### PROMPT
Quote, please, the line with "by 1658 pixels.", the line with "COL = S.collection", and every line between them, exactly and with nothing else.

### THE DATA
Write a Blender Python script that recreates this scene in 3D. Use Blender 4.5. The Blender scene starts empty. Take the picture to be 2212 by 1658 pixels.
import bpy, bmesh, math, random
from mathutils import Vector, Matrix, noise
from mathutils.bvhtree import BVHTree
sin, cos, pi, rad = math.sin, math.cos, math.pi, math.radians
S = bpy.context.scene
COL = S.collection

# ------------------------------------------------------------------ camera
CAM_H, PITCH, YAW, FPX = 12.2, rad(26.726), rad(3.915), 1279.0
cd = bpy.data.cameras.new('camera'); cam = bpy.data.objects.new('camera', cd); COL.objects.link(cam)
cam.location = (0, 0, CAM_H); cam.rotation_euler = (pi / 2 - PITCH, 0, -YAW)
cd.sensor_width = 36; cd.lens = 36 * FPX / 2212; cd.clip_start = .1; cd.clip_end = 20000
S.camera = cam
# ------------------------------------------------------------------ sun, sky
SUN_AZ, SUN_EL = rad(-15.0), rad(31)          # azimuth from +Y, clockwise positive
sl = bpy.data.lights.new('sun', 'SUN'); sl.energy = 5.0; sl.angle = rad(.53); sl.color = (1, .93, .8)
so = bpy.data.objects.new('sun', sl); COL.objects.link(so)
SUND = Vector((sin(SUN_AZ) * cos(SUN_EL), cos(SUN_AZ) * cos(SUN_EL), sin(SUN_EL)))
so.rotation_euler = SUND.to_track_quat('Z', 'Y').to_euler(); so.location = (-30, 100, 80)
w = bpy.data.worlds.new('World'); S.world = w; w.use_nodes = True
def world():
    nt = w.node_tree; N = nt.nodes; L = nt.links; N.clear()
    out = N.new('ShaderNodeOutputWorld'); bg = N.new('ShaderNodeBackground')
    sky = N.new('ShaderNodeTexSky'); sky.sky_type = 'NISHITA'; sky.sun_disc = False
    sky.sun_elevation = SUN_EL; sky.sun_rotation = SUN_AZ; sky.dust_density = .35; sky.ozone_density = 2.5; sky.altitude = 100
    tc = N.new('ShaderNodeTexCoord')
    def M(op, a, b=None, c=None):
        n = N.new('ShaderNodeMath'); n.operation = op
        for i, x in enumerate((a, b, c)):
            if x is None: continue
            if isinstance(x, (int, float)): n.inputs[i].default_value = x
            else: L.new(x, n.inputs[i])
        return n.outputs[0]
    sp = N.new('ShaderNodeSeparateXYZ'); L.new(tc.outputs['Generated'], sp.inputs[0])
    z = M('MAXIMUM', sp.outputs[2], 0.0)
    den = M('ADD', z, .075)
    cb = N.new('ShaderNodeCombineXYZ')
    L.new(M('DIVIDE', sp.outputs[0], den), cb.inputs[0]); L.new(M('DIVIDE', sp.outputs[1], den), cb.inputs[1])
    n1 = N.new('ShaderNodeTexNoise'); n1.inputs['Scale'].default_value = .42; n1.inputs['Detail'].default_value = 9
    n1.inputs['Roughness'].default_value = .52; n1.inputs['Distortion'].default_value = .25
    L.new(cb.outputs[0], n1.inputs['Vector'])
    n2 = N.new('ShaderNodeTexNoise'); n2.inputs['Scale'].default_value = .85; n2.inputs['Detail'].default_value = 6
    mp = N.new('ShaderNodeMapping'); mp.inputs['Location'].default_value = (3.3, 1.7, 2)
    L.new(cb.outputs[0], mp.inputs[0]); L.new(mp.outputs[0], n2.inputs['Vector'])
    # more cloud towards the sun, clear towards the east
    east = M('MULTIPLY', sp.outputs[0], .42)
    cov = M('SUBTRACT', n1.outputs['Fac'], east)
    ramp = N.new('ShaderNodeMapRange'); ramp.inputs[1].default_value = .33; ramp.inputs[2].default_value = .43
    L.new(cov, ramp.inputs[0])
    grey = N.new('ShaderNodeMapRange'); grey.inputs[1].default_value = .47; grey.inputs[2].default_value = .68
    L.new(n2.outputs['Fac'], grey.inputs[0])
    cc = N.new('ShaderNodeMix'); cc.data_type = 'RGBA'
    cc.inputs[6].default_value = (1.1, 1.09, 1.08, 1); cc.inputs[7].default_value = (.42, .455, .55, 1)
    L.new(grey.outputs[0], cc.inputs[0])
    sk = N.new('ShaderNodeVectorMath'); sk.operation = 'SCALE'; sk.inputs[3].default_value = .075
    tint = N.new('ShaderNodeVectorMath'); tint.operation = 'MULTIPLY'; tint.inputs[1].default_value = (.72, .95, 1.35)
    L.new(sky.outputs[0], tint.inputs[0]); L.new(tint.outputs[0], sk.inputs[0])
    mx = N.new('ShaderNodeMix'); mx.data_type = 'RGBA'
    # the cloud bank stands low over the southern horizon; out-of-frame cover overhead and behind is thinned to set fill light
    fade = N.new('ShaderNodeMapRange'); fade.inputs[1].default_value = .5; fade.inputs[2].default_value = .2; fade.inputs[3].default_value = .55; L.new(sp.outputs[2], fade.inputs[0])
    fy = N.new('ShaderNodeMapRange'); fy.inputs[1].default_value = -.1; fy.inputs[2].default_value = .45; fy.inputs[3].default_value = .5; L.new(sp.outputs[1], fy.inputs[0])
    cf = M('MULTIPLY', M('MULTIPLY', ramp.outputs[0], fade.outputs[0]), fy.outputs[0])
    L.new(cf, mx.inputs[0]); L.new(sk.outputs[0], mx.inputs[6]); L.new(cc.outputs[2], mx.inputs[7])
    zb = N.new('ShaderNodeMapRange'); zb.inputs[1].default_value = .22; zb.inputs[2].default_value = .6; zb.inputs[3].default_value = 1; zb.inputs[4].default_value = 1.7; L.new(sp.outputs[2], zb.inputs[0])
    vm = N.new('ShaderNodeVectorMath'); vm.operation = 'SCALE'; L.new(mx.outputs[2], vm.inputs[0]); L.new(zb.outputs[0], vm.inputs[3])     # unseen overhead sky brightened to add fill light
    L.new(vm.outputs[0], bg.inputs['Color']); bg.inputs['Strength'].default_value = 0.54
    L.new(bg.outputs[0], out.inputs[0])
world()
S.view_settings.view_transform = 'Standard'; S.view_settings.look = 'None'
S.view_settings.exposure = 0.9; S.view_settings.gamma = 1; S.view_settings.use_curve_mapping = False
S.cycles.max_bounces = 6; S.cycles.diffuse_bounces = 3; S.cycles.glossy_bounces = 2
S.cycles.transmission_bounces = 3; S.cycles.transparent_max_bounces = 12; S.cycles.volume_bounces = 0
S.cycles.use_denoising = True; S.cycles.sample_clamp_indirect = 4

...

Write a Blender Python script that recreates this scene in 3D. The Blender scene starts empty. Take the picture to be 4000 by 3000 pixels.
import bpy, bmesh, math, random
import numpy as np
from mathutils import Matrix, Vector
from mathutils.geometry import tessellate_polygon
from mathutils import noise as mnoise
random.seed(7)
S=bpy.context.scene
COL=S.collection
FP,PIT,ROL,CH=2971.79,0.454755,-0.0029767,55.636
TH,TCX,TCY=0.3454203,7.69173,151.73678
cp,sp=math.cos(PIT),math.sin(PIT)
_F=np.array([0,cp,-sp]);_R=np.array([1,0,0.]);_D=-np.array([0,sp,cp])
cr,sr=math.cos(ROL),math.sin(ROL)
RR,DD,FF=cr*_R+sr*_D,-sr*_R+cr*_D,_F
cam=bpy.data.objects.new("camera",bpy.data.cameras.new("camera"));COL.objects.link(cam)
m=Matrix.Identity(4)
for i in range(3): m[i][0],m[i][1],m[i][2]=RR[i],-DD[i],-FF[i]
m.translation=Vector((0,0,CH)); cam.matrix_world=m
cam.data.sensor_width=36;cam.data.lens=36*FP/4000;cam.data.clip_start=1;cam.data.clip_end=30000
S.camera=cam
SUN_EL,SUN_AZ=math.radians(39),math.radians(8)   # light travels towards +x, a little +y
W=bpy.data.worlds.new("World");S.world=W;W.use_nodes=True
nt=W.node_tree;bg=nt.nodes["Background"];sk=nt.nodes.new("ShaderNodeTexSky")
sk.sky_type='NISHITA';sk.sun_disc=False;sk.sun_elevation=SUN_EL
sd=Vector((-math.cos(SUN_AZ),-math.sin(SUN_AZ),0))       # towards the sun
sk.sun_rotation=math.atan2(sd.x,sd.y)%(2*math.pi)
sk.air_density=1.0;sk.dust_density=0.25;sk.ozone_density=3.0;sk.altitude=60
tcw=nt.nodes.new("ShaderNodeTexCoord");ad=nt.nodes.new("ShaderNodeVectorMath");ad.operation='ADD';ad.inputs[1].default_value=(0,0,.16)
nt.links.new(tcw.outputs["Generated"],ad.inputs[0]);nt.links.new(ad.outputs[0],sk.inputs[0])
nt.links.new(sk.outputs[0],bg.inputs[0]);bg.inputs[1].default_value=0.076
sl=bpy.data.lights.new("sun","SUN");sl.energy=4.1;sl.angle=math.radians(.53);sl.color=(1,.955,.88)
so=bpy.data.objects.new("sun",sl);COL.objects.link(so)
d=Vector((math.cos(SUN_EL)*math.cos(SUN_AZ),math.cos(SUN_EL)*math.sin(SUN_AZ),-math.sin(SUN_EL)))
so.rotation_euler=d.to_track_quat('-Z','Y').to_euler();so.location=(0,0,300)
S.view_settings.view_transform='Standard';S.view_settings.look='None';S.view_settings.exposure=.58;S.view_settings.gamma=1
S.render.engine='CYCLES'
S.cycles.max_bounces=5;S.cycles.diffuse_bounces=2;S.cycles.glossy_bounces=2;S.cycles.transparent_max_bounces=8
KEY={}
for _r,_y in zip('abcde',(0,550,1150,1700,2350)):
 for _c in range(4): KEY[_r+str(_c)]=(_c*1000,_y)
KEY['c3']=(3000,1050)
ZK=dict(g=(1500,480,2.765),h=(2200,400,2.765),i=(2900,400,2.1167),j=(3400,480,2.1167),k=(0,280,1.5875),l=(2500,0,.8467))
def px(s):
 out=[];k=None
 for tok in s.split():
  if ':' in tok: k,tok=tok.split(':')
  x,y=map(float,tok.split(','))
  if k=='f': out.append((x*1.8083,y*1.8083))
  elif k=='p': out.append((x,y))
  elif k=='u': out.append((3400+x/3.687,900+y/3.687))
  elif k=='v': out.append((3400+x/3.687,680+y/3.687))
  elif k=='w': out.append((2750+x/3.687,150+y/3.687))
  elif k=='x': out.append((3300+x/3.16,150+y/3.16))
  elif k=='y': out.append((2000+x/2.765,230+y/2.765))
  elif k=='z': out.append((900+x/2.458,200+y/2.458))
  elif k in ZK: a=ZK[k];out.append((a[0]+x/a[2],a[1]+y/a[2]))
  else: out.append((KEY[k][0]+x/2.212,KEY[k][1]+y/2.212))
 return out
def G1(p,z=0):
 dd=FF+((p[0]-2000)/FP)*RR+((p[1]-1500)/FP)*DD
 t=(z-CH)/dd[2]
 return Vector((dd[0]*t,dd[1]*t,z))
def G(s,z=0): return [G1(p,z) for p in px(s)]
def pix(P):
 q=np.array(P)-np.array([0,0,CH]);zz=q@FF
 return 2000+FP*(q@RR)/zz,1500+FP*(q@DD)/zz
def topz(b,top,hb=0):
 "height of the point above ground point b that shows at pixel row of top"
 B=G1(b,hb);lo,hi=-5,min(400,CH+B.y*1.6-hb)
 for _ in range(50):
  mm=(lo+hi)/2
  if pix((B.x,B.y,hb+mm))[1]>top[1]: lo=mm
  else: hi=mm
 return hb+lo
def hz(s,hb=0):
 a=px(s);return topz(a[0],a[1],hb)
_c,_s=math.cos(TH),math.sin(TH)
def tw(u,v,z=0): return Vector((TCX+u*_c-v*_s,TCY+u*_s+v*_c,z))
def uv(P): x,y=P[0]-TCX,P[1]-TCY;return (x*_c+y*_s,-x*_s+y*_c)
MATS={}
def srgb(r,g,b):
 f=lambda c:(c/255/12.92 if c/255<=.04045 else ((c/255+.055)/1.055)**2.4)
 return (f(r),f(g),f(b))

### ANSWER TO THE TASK
Write a Blender Python script that recreates this scene in 3D. Use Blender 4.5. The Blender scene starts empty. Take the picture to be 2212 by 1658 pixels.
import bpy, bmesh, math, random
from mathutils import Vector, Matrix, noise
from mathutils.bvhtree import BVHTree
sin, cos, pi, rad = math.sin, math.cos, math.pi, math.radians
S = bpy.context.scene
COL = S.collection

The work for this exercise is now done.